The portal has a rounded brick arch, jambs and capitals in stone. It leads to a large courtyard complex that once belonged to the Cancedda family.
The complex has great historical, architectural and environmental significance and was originally furnished with a second entrance for carriages and a pedestrian entrance to the main wing. On the death of Mario, the last direct heir, in the Mauthausen prison camp in Germany in 1918, the property was divided up and now belongs to various owners.
The entire building complex was made up of an older, eighteenth-century wing, commissioned by Giuseppe Cancedda, a major landowner born in 1787, and a palace in the neoclassical style that belonged to his grandson Eugenio, Mario's father, who died in 1916.
The oldest residence, “is domus”, a term of Roman origin that, in the Campidano dialect, indicates the individual rooms of the eighteenth-century house, is made up of two storeys and features a classic portico with arches.

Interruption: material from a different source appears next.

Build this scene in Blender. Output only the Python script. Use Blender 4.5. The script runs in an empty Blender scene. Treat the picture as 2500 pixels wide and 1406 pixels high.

Built facing the entrance portal, it is surrounded by a huge courtyard that slopes down towards the public road and was paved with a series of stone elements arranged to form two small drainage channels that allowed rainwater to run off into the road. Separate from the house, there are several rustic outhouses and loggias that occupy one wing of the large courtyard.
These were used as shelters for the animals and for storing the implements required for farm work. There is also a vegetable garden and a citrus grove. A room adjacent to the building was purpose-built in the nineteenth century to house an olive press with a large stone wheel that was turned by a donkey or a horse.